Jem often uses the male superiority stereotype against Scout when he does not want her included, or when he wishes to quell his feelings of guilt.


In Chapter 4 of To Kill a Mockingbird as Jem, Dill, and Scout begin their new dramas during the summer, Atticus watches them one day. Noticing scissors and that Jem has been tearing a newspaper, he asks if the skit has anything to do with the Radleys and warns Jem against creating dramas about these neighbors.


Now worried that they can no longer dramatize the tale of Boo Radley, Dill asks Jem if they can play any more. "Atticus didn't say we couldn't," Jem notes. But Scout is not so certain about the situation. When she expresses her feelings, Jem tells her she is 



... being a girl, that girls always imagined things, that's why other girls always hated them so....



Further, Jem tells Scout that if she begins to behave like a girl, she needs to go somewhere else to play. 


In Chapter 5 Atticus again scolds Jem, whom he catches in the act of holding a fishing pole with a note on it that he plans to put on the Radley windowsill. Atticus tells Jem and the others to "stop this nonsense, every one of you." So the children halt their pursuit of communication with Boo. But on Dill's last day in Maycomb, Jem and he begin to walk down their street.

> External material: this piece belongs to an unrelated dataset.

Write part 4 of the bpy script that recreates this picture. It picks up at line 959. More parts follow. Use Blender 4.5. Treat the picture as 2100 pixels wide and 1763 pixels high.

Scout protests that they are not to go near the Radleys; Jem dismisses her in a "sweet" voice: "You don't have to come along, Angel May." His ridicule is a disguise for his knowing that he should not do what he is going to do. Then, when she realizes that the boys are going to approach the Radley house in the dark, Scout protests again.



"Scout, I'm tell' you for the last time, shut your trap or go home--I declare...you're gettin' more like a girl every day!" (Ch. 6)



Again, Jem excuses his behavior by accusing Scout of just being a frightened girl as he tries to delude her about what he and Dill are going to do as well as ease his own conscience.